Naturalmente si è entrati nel campo delle ipotesi. Ma forse qualcuna è lecito avanzarla. Prima di tutto Valls è consapevole che se, come previsto, Sarkozy conquisterà la guida dell’UMP, il PS reagirà compattandosi in funzione anti-sarkozista e di conseguenza la possibilità, già remota, di una scissione a sinistra tramonterà. Per questo motivo “maltrattare” l’ala sinistra del partito non è poi così rischioso. In secondo luogo Valls ha preso atto di come sia oramai opinione comune, a livello generale ma anche fra i militanti socialisti, che Hollande difficilmente potrà essere candidato alla sua successione e come si prospetti per il 2017 uno scontro tra Marine Le Pen e chi vincerà il “duello” Sarkozy-Juppé. Se si accredita questa visione, ogni giorno è quello propizio per avviare la rifondazione del partito, vero obiettivo di quelli che ad oggi sono i due principali contendenti, lo stesso Primo ministro e Martine Aubry. Vi è però anche un’ultima ipotesi da non sottovalutare. E questa volta un posto di rilievo spetta al presidente in carica. E’ vero che i sondaggi sono impietosi, ma Hollande resta pur sempre in carica e può sfruttare tutte le prerogative che il sistema istituzionale gli offre (tra le altre, la minaccia di uno scioglimento che manderebbe a casa la maggior parte dei deputati socialisti). Peraltro Hollande potrà non essere adeguato per incarnare la presidenza, ma è senza dubbio un fine politico e conosce a menadito gli equilibri interni al mondo socialista. Per questo motivo non è da escludere che la coppia Hollande-Valls, che conduce da sei mesi quella che molti in Francia definiscono una sorta di “coabitazione amichevole”, abbia stretto un tacito accordo, una sorta di suddivisione dei compiti, caratteristica peraltro del settennato. All’inquilino dell’Eliseo il compito di “rassembler”, di unire e cercare di “apaiser”. Al Primo ministro quello di leader della maggioranza parlamentare e insieme del partito, che ha il dovere di sferzare e se necessario allargare o comunque modificare il perimetro del sostegno a Presidente e governo. Il tutto perlomeno sino alle prossime elezioni regionali del marzo 2015. A quel punto le strade dei due si divideranno e ognuno di loro avrà davvero più chiaro se l’orizzonte potrà essere il 2017 o se per il Presidente non resterà altro che salvare il salvabile e per il Primo ministro la rifondazione del partito della candidatura per il 2022.

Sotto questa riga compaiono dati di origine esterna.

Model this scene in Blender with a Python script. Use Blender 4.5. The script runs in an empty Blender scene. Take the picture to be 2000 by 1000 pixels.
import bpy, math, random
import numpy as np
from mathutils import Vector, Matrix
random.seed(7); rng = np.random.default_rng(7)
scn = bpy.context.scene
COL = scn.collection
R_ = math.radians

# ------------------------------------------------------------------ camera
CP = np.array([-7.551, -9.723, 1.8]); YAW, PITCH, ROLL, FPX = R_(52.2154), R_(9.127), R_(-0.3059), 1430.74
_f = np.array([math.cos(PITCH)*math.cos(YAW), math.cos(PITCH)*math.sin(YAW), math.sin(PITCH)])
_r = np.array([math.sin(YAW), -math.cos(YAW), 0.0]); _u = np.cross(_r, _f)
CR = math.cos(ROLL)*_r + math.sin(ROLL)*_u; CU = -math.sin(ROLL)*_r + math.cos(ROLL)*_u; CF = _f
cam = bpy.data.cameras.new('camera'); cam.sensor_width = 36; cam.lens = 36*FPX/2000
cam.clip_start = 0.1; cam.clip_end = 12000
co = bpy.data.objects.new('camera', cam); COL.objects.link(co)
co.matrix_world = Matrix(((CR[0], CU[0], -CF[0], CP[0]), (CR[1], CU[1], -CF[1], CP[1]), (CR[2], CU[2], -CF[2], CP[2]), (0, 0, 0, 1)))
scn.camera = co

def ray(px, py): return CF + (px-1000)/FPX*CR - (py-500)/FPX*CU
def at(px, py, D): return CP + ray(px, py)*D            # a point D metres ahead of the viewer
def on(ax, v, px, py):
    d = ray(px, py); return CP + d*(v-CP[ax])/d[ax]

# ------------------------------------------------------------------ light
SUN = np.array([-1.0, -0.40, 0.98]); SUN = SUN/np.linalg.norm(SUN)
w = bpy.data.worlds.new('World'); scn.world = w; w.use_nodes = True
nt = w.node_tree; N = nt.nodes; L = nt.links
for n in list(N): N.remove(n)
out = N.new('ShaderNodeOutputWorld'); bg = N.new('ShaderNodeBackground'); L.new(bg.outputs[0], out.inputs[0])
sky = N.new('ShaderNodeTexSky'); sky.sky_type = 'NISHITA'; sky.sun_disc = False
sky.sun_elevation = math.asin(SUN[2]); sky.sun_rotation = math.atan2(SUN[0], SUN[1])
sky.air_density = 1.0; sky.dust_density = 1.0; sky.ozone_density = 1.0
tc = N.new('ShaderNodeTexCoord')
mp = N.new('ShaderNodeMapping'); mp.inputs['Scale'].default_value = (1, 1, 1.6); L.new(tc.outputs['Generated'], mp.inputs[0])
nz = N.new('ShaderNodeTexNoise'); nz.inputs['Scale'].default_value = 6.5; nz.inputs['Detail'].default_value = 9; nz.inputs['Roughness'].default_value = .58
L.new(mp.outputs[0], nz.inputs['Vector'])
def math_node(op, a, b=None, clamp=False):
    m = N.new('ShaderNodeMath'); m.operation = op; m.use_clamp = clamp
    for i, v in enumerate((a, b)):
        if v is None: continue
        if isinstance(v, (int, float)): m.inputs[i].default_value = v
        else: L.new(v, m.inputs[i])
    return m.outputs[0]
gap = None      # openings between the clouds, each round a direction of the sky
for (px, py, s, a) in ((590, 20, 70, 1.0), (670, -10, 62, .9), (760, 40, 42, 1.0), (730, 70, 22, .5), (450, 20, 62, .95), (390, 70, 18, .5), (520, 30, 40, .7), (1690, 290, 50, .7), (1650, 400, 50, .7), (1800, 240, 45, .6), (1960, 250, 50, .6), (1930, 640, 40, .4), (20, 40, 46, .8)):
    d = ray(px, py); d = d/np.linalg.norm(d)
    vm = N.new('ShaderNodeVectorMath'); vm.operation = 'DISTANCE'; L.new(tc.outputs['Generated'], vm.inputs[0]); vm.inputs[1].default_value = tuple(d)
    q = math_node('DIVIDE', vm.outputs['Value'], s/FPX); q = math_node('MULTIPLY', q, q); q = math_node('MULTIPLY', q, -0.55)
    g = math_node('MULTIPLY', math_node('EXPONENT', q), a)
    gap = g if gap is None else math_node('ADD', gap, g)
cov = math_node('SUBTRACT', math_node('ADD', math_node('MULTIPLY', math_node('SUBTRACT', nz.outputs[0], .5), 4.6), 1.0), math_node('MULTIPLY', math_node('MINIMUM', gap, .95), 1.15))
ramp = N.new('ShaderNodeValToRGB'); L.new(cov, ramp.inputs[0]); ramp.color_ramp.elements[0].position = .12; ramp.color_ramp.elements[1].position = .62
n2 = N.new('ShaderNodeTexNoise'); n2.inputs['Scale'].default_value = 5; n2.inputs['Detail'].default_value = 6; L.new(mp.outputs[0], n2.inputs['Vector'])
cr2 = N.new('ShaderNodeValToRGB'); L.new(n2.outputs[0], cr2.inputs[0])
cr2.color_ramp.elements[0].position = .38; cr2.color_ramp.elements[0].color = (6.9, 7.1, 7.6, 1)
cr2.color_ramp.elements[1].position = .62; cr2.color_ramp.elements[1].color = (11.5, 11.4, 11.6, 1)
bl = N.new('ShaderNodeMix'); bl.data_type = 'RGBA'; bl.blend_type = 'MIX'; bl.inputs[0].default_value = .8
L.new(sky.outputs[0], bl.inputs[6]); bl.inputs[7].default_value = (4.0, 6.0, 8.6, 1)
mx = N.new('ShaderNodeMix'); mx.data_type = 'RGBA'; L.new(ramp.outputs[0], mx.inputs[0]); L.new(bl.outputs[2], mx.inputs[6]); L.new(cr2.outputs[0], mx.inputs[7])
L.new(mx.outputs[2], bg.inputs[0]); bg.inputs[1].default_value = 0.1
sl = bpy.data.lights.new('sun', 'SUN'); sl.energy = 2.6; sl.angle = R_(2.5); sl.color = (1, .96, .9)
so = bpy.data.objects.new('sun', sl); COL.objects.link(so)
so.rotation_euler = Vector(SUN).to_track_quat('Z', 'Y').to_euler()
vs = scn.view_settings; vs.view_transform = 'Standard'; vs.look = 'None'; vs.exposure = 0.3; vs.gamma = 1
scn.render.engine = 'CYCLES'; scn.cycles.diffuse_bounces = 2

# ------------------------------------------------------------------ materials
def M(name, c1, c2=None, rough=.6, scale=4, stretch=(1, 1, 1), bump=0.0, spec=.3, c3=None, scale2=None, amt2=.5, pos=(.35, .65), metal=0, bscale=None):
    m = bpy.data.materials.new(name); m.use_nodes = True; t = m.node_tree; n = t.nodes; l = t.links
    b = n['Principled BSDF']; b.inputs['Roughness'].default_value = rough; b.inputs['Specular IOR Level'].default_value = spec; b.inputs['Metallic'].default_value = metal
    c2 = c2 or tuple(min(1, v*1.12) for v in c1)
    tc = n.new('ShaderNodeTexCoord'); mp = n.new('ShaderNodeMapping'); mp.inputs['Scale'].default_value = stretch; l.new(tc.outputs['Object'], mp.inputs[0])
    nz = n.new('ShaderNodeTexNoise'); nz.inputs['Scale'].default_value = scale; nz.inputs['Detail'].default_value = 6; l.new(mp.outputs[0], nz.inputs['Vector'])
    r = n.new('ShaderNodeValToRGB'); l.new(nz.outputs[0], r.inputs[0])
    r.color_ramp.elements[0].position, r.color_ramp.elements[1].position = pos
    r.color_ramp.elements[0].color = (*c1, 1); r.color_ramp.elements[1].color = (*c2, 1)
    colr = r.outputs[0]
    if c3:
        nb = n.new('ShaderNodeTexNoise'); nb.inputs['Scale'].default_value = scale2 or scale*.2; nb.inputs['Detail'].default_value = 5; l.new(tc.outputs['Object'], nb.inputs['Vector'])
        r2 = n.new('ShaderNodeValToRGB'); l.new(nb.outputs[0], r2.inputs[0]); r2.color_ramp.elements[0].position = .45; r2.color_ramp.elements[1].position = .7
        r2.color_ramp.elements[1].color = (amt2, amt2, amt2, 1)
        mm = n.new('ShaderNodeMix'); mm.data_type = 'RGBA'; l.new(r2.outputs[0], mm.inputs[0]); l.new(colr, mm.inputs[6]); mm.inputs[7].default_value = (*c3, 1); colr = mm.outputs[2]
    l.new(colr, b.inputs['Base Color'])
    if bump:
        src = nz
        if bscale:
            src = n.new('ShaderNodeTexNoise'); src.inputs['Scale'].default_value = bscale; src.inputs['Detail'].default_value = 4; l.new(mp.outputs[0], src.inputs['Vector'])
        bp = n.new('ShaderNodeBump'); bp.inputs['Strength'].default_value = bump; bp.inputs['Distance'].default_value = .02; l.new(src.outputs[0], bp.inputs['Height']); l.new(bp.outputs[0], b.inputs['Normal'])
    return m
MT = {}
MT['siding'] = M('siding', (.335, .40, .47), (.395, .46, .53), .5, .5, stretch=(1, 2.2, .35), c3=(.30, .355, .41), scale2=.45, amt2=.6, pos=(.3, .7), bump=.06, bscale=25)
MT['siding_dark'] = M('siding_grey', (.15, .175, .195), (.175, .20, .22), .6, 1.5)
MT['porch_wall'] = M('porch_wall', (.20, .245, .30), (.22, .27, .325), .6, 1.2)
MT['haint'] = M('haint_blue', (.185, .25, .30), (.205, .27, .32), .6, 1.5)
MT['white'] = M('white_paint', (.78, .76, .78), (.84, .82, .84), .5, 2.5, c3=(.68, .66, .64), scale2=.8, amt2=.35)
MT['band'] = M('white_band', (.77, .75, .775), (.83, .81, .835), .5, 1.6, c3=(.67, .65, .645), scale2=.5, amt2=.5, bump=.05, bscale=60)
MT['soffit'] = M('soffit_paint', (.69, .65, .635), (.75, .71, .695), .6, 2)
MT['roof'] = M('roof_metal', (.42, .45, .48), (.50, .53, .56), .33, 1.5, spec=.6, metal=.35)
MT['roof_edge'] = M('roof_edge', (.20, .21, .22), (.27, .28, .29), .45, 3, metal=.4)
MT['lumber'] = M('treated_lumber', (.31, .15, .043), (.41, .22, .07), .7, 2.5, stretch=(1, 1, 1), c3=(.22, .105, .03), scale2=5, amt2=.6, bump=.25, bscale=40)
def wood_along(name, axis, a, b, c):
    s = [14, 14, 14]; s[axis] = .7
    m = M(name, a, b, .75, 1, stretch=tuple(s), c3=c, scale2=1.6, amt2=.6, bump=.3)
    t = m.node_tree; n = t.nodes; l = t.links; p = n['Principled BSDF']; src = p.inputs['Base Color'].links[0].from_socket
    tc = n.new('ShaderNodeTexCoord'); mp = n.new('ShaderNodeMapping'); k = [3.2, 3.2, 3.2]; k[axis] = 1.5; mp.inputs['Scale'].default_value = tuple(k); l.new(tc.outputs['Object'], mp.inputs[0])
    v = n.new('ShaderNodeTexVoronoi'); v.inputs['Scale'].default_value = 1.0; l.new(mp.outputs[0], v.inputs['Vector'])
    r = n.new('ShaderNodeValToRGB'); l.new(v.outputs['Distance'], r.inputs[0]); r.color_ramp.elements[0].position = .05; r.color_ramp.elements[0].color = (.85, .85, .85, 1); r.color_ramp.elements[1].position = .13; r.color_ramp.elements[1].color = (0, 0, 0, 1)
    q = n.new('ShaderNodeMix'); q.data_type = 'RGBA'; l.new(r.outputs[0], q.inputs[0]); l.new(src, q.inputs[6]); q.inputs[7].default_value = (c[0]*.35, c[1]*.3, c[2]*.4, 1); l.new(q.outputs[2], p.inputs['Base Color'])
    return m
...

Il campo è quello delle ipotesi e come tale va considerato. Un dato di certezza però esiste. Il dibattito che attraversa destra e sinistra, così come l’attivismo del nuovo FN di Marine Le Pen, mettono in evidenza un’evoluzione complessiva del sistema politico-istituzionale transalpino. Senza esagerare si può dire che qualcosa di nuovo, sotto il sole di Francia, sta comunque emergendo.